Exactly the lines from the one containing "by 1067 pixels." through the one containing "M_water = g.m" must be returned; include both ends and nothing else.

§ THE DATA:
===============
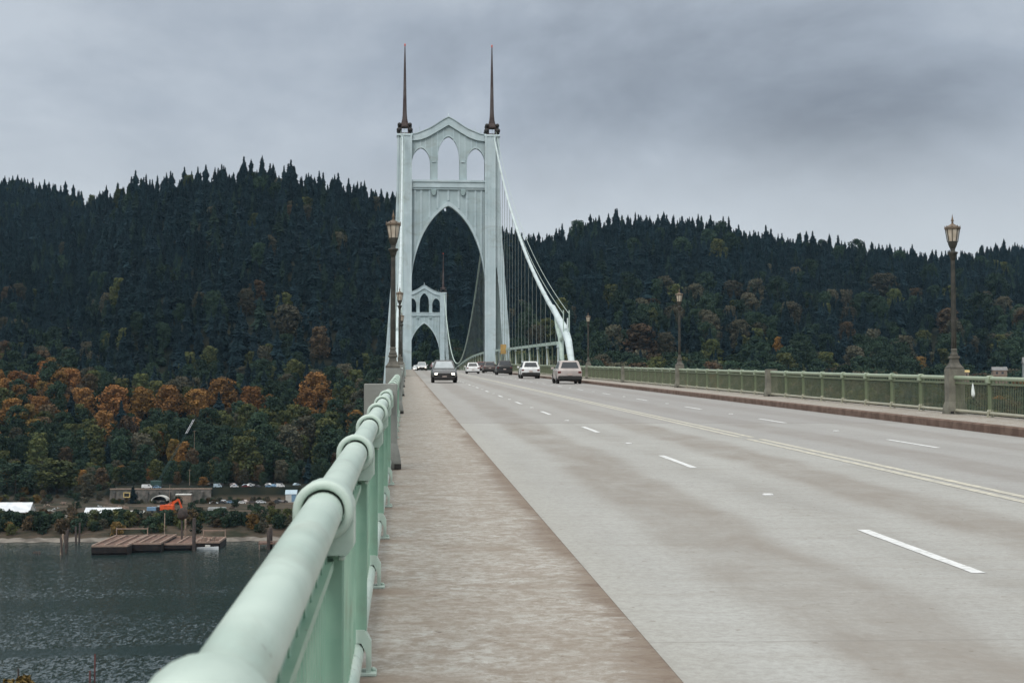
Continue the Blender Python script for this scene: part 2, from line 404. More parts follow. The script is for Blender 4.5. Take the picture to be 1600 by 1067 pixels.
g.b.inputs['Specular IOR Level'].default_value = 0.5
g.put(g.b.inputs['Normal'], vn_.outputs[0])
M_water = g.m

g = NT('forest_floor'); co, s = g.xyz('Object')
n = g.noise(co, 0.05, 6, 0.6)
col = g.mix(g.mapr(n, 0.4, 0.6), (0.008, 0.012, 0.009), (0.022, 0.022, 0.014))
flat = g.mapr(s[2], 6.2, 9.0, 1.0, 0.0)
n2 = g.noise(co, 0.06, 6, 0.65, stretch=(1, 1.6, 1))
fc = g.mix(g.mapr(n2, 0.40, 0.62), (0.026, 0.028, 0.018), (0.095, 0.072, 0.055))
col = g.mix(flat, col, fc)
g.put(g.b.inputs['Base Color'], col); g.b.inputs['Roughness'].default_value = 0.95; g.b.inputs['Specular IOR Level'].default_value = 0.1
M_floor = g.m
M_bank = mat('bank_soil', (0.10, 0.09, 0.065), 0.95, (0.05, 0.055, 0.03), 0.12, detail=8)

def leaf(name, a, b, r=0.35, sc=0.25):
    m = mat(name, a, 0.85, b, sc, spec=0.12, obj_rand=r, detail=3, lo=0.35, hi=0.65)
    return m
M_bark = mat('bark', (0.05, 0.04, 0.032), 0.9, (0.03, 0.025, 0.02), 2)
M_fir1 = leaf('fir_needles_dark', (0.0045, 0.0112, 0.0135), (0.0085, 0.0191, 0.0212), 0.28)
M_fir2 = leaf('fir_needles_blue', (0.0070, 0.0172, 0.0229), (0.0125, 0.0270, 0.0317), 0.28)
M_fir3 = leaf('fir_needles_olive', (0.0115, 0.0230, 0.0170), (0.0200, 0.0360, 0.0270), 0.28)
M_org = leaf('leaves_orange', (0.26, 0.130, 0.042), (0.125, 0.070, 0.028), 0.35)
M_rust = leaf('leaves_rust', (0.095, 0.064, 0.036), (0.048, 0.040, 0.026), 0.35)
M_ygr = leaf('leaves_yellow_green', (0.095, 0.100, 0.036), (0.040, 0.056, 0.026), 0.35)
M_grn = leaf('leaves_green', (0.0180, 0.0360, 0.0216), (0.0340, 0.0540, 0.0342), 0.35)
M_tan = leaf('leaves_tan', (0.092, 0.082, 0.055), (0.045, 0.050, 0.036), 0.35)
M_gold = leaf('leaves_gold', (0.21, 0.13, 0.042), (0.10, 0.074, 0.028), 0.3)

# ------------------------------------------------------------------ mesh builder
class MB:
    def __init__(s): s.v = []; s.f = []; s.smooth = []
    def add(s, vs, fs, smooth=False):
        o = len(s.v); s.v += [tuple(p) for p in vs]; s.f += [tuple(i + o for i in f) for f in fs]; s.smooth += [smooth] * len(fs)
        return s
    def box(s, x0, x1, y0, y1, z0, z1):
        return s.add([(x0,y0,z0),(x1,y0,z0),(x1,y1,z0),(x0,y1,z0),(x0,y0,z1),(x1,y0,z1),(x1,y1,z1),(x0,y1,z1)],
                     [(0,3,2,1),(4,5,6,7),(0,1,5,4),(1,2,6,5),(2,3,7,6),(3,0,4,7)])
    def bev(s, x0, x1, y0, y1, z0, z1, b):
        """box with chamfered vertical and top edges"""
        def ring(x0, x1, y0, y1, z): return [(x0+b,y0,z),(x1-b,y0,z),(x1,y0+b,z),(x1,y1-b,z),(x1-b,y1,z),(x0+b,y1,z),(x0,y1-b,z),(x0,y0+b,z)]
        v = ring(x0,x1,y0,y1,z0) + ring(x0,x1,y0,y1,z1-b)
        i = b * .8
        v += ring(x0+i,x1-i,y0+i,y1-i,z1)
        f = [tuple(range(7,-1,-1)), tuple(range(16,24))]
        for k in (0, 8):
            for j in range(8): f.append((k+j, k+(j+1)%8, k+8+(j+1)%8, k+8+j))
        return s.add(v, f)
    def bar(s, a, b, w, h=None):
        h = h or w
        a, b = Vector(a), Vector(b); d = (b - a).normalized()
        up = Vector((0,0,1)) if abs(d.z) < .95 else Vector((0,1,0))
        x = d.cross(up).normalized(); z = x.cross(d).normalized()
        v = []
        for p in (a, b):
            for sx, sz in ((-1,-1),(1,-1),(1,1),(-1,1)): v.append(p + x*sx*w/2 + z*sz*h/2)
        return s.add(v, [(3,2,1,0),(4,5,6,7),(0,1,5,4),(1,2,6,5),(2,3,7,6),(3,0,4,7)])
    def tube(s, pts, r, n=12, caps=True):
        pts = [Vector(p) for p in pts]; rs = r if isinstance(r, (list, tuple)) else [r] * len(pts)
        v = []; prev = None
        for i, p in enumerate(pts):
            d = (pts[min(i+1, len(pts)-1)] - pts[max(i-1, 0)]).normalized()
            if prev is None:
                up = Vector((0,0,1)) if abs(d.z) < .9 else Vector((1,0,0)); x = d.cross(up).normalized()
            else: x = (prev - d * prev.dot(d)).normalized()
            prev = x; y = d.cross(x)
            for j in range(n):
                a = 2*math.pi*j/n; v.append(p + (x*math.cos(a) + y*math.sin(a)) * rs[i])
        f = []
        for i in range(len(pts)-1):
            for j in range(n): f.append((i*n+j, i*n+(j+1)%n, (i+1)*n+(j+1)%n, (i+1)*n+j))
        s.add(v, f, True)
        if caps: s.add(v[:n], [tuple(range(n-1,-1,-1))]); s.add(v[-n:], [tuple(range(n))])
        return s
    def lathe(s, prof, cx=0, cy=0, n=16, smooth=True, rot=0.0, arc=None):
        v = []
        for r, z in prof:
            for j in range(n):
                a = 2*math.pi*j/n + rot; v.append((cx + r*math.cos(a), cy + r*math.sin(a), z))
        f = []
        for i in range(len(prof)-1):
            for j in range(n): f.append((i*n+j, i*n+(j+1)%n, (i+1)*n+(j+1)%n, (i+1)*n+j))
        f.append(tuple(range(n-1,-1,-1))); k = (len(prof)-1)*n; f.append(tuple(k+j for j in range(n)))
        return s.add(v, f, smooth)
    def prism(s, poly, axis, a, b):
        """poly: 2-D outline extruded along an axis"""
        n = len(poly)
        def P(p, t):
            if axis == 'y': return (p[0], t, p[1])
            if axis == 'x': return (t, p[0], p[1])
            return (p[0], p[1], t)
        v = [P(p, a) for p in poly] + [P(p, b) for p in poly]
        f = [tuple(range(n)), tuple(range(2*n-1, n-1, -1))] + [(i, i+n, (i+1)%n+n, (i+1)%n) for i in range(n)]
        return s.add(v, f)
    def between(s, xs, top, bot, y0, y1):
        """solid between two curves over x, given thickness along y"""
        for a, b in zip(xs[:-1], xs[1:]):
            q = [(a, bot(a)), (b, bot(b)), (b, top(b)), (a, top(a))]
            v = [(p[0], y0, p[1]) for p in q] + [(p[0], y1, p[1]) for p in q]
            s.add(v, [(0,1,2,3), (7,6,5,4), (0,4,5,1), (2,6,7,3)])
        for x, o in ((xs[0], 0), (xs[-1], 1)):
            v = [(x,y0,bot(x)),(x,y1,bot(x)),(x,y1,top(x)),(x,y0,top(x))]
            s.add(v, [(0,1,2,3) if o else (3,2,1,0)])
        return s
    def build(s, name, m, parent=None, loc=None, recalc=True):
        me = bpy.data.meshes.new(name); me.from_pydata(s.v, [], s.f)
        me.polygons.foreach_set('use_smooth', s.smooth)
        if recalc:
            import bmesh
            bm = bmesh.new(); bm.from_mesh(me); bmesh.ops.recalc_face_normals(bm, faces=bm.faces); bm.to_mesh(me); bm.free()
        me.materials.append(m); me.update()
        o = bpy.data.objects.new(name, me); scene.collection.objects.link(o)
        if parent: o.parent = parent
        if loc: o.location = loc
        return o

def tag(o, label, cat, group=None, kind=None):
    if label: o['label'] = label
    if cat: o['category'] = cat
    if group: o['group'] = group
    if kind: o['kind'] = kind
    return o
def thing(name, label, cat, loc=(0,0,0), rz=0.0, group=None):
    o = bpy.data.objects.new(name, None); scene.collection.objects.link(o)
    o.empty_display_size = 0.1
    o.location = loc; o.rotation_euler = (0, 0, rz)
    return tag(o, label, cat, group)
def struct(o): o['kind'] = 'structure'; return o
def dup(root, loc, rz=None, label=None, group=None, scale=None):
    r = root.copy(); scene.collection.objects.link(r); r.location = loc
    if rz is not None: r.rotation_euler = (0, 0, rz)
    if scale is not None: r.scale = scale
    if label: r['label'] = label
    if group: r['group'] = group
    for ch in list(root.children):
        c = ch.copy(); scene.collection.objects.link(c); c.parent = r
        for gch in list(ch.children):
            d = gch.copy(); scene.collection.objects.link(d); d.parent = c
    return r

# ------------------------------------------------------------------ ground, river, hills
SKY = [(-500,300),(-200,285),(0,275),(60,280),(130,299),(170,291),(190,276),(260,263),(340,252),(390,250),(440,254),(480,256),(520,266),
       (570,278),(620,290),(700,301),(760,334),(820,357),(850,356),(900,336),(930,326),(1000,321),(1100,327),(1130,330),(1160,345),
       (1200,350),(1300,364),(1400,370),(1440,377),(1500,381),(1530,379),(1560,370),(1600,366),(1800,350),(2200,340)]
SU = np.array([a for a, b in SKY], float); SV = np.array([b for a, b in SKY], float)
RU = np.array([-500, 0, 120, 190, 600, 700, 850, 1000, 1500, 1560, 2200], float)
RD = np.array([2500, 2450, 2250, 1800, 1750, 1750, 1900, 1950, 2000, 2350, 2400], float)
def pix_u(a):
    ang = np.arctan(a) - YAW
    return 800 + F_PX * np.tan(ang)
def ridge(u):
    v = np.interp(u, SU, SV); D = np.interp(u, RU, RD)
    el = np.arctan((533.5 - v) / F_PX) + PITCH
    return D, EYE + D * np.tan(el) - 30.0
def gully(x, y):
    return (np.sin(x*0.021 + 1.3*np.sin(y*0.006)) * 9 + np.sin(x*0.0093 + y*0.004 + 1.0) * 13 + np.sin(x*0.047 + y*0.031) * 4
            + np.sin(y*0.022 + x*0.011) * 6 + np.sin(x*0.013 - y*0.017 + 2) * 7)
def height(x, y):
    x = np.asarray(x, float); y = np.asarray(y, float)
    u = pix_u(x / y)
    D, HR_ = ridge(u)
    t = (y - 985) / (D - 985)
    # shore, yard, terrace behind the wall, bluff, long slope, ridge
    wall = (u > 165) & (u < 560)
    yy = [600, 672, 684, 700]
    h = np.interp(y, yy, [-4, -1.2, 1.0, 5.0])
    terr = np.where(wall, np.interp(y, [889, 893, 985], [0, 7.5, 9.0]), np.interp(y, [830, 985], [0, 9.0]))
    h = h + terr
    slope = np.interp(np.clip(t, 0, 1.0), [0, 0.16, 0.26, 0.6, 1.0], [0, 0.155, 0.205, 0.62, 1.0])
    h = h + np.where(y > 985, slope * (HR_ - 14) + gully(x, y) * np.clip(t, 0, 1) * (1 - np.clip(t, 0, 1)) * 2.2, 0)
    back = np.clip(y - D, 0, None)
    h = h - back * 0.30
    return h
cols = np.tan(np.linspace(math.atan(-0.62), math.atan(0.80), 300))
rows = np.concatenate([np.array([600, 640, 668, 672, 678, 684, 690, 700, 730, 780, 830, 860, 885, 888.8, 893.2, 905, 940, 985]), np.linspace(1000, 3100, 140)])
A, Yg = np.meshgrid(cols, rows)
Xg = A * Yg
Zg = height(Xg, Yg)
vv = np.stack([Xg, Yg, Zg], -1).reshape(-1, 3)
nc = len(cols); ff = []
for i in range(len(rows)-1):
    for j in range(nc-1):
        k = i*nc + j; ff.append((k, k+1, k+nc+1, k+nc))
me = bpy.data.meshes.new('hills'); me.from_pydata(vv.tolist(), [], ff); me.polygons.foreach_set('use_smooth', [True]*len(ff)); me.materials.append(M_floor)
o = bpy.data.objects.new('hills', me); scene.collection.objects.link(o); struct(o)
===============
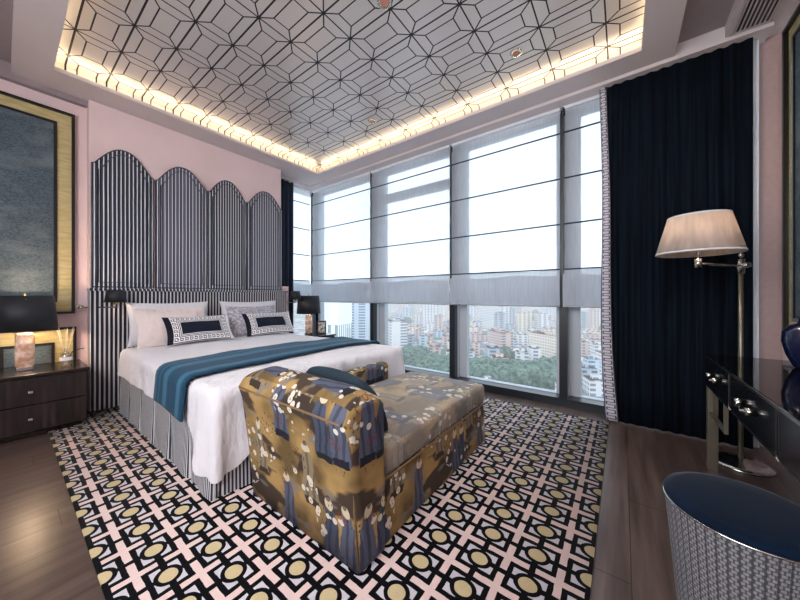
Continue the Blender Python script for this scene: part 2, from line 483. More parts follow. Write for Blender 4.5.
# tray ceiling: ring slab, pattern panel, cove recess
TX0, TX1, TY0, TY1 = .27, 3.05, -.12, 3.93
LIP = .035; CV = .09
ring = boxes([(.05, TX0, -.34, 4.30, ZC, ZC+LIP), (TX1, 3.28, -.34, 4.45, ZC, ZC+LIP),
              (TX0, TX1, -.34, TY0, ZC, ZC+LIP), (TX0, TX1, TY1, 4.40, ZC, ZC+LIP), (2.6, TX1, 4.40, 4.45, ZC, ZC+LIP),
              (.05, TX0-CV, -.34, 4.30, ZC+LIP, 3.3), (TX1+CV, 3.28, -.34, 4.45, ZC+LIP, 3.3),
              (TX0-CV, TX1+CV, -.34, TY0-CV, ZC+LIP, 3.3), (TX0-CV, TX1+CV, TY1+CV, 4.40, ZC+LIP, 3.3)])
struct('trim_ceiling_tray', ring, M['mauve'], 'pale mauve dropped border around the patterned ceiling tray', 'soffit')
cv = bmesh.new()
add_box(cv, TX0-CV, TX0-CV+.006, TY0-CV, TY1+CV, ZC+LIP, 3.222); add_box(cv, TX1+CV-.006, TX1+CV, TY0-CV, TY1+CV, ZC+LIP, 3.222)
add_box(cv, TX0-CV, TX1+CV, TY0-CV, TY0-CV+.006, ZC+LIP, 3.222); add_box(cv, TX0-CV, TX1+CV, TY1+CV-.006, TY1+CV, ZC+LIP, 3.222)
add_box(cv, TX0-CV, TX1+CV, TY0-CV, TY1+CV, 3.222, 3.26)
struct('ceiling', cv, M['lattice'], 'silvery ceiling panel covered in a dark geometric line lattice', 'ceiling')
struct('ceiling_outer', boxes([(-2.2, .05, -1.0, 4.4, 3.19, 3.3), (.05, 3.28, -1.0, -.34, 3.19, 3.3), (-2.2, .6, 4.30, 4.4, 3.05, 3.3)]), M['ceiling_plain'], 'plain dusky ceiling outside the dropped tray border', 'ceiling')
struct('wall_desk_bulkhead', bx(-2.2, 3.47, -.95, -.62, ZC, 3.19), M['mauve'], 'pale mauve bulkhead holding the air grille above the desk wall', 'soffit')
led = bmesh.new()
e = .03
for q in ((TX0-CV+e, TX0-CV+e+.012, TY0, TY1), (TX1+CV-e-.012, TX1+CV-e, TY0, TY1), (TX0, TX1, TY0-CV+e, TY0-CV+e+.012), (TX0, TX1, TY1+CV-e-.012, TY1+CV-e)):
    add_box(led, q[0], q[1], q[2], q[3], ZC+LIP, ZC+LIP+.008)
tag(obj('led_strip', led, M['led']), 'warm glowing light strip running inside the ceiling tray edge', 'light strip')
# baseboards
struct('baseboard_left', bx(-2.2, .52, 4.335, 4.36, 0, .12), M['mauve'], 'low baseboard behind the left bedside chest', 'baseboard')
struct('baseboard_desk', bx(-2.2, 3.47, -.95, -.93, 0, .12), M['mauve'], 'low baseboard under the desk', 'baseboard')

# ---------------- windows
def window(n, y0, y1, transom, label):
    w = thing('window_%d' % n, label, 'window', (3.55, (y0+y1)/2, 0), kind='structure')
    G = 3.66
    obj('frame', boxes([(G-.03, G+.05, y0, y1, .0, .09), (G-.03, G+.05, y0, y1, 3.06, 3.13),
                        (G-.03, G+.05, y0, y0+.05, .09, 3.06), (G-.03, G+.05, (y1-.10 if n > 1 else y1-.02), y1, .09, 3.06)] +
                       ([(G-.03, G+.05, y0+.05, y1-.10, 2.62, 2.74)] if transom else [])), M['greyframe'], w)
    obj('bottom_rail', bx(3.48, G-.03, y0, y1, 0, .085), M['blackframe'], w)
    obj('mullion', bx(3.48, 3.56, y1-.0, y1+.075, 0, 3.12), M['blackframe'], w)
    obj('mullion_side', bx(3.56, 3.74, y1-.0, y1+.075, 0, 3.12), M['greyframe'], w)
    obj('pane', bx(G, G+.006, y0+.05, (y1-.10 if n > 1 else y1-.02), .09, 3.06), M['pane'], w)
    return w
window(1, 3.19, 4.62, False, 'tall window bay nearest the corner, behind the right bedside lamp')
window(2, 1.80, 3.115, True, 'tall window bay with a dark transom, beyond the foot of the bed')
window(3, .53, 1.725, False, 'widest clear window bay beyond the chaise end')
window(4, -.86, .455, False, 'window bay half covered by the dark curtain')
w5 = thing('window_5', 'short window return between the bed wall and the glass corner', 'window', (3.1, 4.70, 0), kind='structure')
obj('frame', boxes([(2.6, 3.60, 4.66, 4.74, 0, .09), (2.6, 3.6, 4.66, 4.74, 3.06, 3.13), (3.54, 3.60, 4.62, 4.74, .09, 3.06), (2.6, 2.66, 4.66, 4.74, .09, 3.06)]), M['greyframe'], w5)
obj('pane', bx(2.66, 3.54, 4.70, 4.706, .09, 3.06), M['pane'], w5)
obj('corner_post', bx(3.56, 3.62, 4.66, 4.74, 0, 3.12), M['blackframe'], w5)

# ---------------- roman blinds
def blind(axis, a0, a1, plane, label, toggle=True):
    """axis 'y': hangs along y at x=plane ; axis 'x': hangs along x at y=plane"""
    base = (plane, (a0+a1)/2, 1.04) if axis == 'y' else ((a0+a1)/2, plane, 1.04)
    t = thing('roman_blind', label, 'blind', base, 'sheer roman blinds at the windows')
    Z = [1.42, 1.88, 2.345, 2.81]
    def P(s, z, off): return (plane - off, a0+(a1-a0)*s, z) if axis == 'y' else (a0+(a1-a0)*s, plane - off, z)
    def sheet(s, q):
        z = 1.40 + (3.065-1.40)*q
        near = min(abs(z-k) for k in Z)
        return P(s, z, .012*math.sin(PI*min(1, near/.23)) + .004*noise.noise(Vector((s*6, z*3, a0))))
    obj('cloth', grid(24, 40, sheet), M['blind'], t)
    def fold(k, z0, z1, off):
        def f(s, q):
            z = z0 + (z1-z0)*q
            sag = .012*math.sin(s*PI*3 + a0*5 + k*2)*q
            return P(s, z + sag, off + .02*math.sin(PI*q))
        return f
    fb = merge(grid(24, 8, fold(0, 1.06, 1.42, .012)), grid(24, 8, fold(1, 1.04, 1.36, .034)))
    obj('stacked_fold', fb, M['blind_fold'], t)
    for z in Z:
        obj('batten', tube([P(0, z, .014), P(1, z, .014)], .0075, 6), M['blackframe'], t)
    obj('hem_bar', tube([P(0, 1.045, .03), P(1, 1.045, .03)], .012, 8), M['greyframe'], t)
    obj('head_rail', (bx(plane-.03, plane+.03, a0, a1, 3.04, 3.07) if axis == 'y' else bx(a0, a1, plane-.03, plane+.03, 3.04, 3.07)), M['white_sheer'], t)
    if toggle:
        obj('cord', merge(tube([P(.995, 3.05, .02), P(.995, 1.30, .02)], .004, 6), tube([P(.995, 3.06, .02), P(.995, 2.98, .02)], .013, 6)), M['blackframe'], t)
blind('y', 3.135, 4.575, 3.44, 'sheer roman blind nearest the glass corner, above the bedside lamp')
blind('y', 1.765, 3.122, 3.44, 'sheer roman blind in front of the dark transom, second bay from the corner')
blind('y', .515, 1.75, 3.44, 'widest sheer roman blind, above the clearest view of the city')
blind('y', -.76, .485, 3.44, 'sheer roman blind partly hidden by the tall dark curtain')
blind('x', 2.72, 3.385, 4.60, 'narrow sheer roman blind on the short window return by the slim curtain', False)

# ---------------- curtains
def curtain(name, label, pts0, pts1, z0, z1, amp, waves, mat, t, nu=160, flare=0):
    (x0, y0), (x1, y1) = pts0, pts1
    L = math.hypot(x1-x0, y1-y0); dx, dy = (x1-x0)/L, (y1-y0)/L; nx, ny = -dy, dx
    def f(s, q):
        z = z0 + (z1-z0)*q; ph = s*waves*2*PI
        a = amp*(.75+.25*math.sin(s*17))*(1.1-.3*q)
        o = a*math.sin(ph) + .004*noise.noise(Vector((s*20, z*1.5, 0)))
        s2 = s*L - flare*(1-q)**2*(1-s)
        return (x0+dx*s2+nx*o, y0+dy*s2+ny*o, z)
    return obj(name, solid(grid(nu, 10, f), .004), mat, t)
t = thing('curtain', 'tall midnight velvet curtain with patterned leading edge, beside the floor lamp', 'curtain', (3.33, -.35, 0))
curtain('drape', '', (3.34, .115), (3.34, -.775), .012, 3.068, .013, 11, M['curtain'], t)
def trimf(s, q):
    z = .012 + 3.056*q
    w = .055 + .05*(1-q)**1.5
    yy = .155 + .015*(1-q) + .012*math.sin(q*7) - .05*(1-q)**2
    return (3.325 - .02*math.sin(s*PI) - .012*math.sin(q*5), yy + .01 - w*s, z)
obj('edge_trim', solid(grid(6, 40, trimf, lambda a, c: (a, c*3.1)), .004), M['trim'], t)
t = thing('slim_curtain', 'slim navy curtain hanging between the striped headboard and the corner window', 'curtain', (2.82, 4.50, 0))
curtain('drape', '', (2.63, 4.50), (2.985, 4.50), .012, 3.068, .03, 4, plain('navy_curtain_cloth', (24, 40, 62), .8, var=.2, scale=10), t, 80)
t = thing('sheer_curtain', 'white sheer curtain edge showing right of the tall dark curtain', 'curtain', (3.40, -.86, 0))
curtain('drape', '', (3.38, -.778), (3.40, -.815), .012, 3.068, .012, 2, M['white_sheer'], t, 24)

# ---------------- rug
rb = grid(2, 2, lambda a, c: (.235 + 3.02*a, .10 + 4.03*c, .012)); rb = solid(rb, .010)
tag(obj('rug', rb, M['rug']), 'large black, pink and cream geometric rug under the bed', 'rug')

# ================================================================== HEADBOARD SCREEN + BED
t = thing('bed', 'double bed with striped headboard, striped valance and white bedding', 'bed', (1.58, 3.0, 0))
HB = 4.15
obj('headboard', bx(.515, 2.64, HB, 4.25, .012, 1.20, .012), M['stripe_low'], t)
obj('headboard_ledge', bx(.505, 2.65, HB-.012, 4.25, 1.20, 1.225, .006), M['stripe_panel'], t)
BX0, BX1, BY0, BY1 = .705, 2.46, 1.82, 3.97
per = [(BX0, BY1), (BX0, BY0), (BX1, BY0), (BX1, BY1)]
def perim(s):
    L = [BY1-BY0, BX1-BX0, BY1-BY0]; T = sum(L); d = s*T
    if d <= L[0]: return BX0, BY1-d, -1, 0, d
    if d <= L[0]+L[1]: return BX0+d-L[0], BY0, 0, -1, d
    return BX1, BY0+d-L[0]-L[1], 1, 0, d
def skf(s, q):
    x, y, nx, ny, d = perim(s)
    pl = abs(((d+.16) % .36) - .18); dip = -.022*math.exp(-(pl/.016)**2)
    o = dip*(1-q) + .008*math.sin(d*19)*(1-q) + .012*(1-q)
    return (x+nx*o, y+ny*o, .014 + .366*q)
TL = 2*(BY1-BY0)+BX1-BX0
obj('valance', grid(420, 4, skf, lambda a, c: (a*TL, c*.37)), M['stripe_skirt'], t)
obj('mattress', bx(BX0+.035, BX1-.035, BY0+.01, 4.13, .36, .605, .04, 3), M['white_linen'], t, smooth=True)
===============
§ FULL RESPONSE:
Continue the Blender Python script for this scene: part 2, from line 404. More parts follow. The script is for Blender 4.5. Take the picture to be 1600 by 1067 pixels.
g.b.inputs['Specular IOR Level'].default_value = 0.5
g.put(g.b.inputs['Normal'], vn_.outputs[0])
M_water = g.m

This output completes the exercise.